In the 1980s, a string of South Australian players went to the VFL, including the star duo of Craig Bradley and Stephen Kernahan to Carlton.

“In the middle of the eighties we had Bradley and Kernahan and [Geof] Motley and [Tony] McGuinness and [Mark] Naley all went to Victoria,” McAvaney says.

“And that was even a bigger wave than the one in the 70s. And really from that point on, the SANFL became certainly far inferior in terms of its strength and its level compared with the VFL.

“So, it’s been a seismic change in my lifetime. It’s been remarkable.”

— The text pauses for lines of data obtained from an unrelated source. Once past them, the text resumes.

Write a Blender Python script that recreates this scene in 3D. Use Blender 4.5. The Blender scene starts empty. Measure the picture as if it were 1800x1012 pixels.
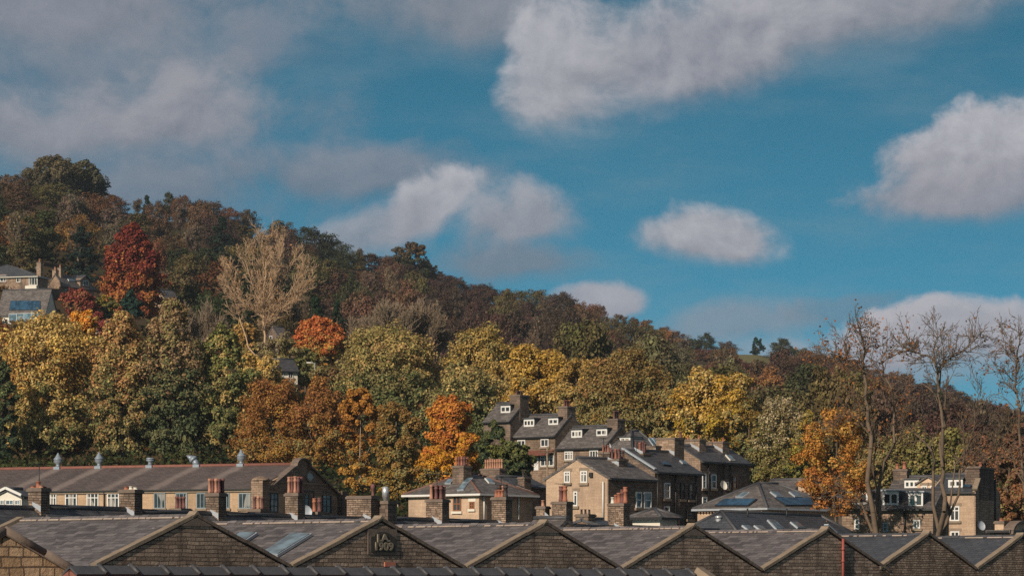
import bpy, math, random
import numpy as np
from mathutils import Vector, Matrix

# ------------------------------------------------------------------ camera geometry (photo measured on an 1800 px wide frame)
F, HOR, CX, ZC = 6000.0, 1033.0, 900.0, 5.5
SC = bpy.context.scene
COL = SC.collection
R = math.radians
rng = np.random.default_rng(11)
random.seed(5)

def wx(px, Y): return (px - CX) / F * Y
def wz(py, Y): return ZC + (HOR - py) / F * Y
def lin(c):
    return tuple((x / 12.92 if x <= .04045 else ((x + .055) / 1.055) ** 2.4) for x in c)

# ------------------------------------------------------------------ objects
def tag(o, label=None, cat=None, group=None, kind=None):
    if label: o['label'] = label
    if cat: o['category'] = cat
    if group: o['group'] = group
    if kind: o['kind'] = kind
    return o

def empty(name, loc, rz=0.0, label=None, cat=None, group=None):
    o = bpy.data.objects.new(name, None)
    o.empty_display_size = .5
    COL.objects.link(o)
    o.location = loc
    o.rotation_euler = (0, 0, rz)
    return tag(o, label, cat, group)

def link(name, me, parent=None):
    o = bpy.data.objects.new(name, me)
    COL.objects.link(o)
    if parent is not None: o.parent = parent
    return o

def mesh_np(name, V, Q, mat, tint=None, smooth=False):
    """mesh from an array of vertices and an array of quads or triangles"""
    me = bpy.data.meshes.new(name)
    V = np.asarray(V, np.float32); Q = np.asarray(Q, np.int32)
    k = Q.shape[1]
    me.vertices.add(len(V)); me.vertices.foreach_set('co', V.ravel())
    me.loops.add(Q.size); me.loops.foreach_set('vertex_index', Q.ravel())
    me.polygons.add(len(Q))
    me.polygons.foreach_set('loop_start', np.arange(0, Q.size, k, dtype=np.int32))
    me.polygons.foreach_set('loop_total', np.full(len(Q), k, np.int32))
    if smooth: me.polygons.foreach_set('use_smooth', np.ones(len(Q), bool))
    if tint is not None:
        a = me.attributes.new('tint', 'FLOAT_COLOR', 'FACE')
        T = np.ones((len(Q), 4), np.float32); T[:, :3] = tint
        a.data.foreach_set('color', T.ravel())
    me.update(calc_edges=True)
    me.materials.append(mat)
    return me

class MB:
    """collects faces; build() links them as one mesh object with UVs in metres"""
    def __init__(s): s.v, s.f, s.sm = [], [], []
    def poly(s, pts, smooth=False):
        n = len(s.v); s.v += [tuple(p) for p in pts]; s.f.append(list(range(n, n + len(pts)))); s.sm.append(smooth); return s
    def box(s, x0, x1, y0, y1, z0, z1):
        n = len(s.v)
        s.v += [(x0,y0,z0),(x1,y0,z0),(x1,y1,z0),(x0,y1,z0),(x0,y0,z1),(x1,y0,z1),(x1,y1,z1),(x0,y1,z1)]
        for q in ((0,3,2,1),(4,5,6,7),(0,1,5,4),(1,2,6,5),(2,3,7,6),(3,0,4,7)):
            s.f.append([n + i for i in q]); s.sm.append(False)
        return s
    def slab(s, pts, t):
        """a flat polygon given thickness t below it"""
        P = [Vector(p) for p in pts]
        nrm = (P[1] - P[0]).cross(P[2] - P[0]).normalized()
        if nrm.z < 0: P.reverse(); nrm = -nrm
        Q = [p - nrm * t for p in P]
        n, k = len(s.v), len(P)
        s.v += [tuple(p) for p in P] + [tuple(p) for p in Q]
        s.f.append(list(range(n, n + k))); s.sm.append(False)
        s.f.append(list(range(n + 2 * k - 1, n + k - 1, -1))); s.sm.append(False)
        for i in range(k):
            j = (i + 1) % k
            s.f.append([n + i, n + k + i, n + k + j, n + j]); s.sm.append(False)
        return s
    def beam(s, p0, p1, w, h, up=(0, 0, 1)):
        """a rectangular bar from p0 to p1"""
        p0, p1 = Vector(p0), Vector(p1); d = (p1 - p0).normalized(); u = Vector(up)
        a = d.cross(u).normalized() * (w / 2); b = a.cross(d).normalized() * (h / 2)
        n = len(s.v)
        for p in (p0, p1):
            s.v += [tuple(p - a - b), tuple(p + a - b), tuple(p + a + b), tuple(p - a + b)]
        for q in ((0,1,2,3),(7,6,5,4),(0,4,5,1),(1,5,6,2),(2,6,7,3),(3,7,4,0)):
            s.f.append([n + i for i in q]); s.sm.append(False)
        return s
    def tube(s, p0, p1, r0, r1=None, k=8, caps=True):
        r1 = r0 if r1 is None else r1
        p0, p1 = Vector(p0), Vector(p1); d = (p1 - p0).normalized()
        a = d.orthogonal().normalized(); b = d.cross(a)
        n = len(s.v)
        for p, r in ((p0, r0), (p1, r1)):
            for i in range(k):
                t = 2 * math.pi * i / k
                s.v.append(tuple(p + (a * math.cos(t) + b * math.sin(t)) * r))
        for i in range(k):
            j = (i + 1) % k
            s.f.append([n + i, n + j, n + k + j, n + k + i]); s.sm.append(True)
        if caps:
            s.f.append(list(range(n + k - 1, n - 1, -1))); s.f.append(list(range(n + k, n + 2 * k))); s.sm += [False, False]
        return s
    def lathe(s, c, prof, k=12, caps=True):
        n = len(s.v); c = Vector(c)
        for r, z in prof:
            for i in range(k):
                t = 2 * math.pi * i / k
                s.v.append((c.x + r * math.cos(t), c.y + r * math.sin(t), c.z + z))
        for m in range(len(prof) - 1):
            for i in range(k):
                j = (i + 1) % k
                s.f.append([n + m*k + i, n + m*k + j, n + (m+1)*k + j, n + (m+1)*k + i]); s.sm.append(True)
        if caps:
            s.f.append([n + i for i in range(k - 1, -1, -1)]); s.f.append([n + (len(prof)-1)*k + i for i in range(k)]); s.sm += [False, False]
        return s
    def prism(s, pts2, y0, y1, axis='y'):
        """polygon in (x,z) extruded along y, or in (y,z) along x"""
        k = len(pts2); n = len(s.v)
        for y in (y0, y1):
            for a, z in pts2: s.v.append((a, y, z) if axis == 'y' else (y, a, z))
        s.f.append(list(range(n, n + k))); s.f.append(list(range(n + 2*k - 1, n + k - 1, -1))); s.sm += [False, False]
        for i in range(k):
            j = (i + 1) % k
            s.f.append([n + i, n + k + i, n + k + j, n + j]); s.sm.append(False)
        return s
    def build(s, name, mat, parent=None):
        me = bpy.data.meshes.new(name)
        me.from_pydata(s.v, [], s.f)
        me.polygons.foreach_set('use_smooth', s.sm)
        me.update()
        uv = me.uv_layers.new(name='UVMap').data
        up = Vector((0, 0, 1))
        for p in me.polygons:
            nn = p.normal
            h = up.cross(nn)
            h = Vector((1, 0, 0)) if h.length < .05 else h.normalized()
            w = nn.cross(h)
            for li in p.loop_indices:
                co = me.vertices[me.loops[li].vertex_index].co
                uv[li].uv = (co.dot(h), co.dot(w))
        me.materials.append(mat)
        return link(name, me, parent)

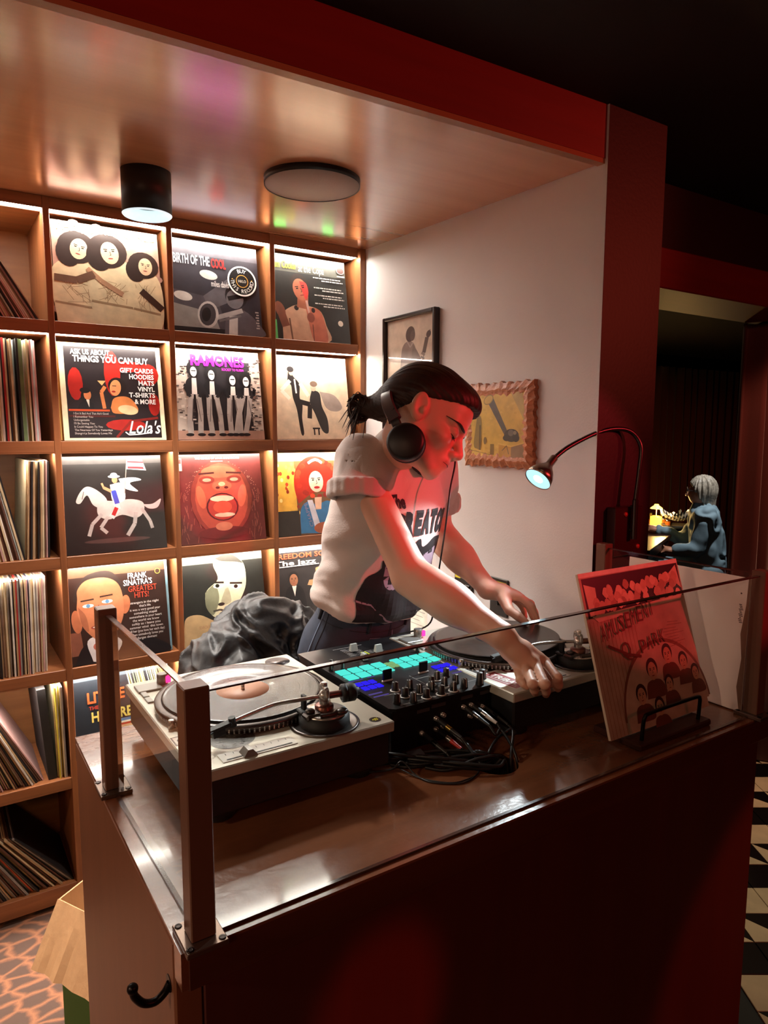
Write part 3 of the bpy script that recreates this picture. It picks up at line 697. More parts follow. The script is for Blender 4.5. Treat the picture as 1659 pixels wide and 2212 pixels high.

Gather Round in Adelaide sparking talk of SA football history

McAvaney says he’s pleased that this week’s historic AFL round in Adelaide is sparking talk and acknowledgement of South Australia’s football history and achievements.

“I think it certainly will showcase the game in an incredible way to have all the 18 teams here and all the talent and all the fans from other clubs descending on the state, an incredible sense of pride, a thing that I think will certainly resonate,” he says.

“I’m enjoying the fact that people are thinking, OK, what is South Australia’s contribution to Australian football, Aussie rules — and it [that contribution] is vast, with an incredible history.”

And who does he put in the top echelon of the state’s contribution?

“So Robran’s the best I’ve seen — now Blight, Ebert and Bagshaw I think are right there,” he says.

“And Head was extraordinary. Kerley was a different type of player, not nearly as skilful, but had a huge effect. And then in the modern time we’ve had incredible players like [Gavin] Wanganeen, [Mark] Ricciuto and [Andrew] McLeod. Yeah, well there’s a long list.

Barrie Robran was an athletic player capable of taking big marks.(Supplied: North Adelaide Football Club)

“He [Robran] could do anything, he could play anywhere and do anything, that’s how I sum him up; he could play full forward, centre, half forward, centre wing, he could ruck, he could rove.

“He was brave. He could take a big mark. He was a good kick. He had it all. And I think the fact that he was the only non-VFL player to be a Legend in the Australian Football League Hall of Fame, said so much.”

John Graham says he thinks the Gather Round is “fantastic” for football and for South Australia. But he will be watching on TV rather than going in person.

“I don’t go to the football now at the Adelaide Oval, because … to get a train into the city, walk across the bridges and then climb these stairs (to the stands). I don’t do that mate. I’m 79. But I love my football, I love the way the game is played [today],” he says.

At North Adelaide, Mitchell admits to being excited about Gather Round.

“It’s going to be huge,” he says.

“Even for old-timers like me who don’t support a team, I’ll go and watch St Kilda play, because Callum Wilkie played for North Adelaide and won a premiership (before going to the Saints).”

Some things never change in South Australian football, however, particularly when it comes for old rivalries.

“For us, more recently, North Adelaide had Connor Rozee for a year before he went to the Power,” Mitchell says.

“Now we (North Adelaide fans) would barrack for the Russians against Port Adelaide, but we’d like to see him (Rozee) do well.”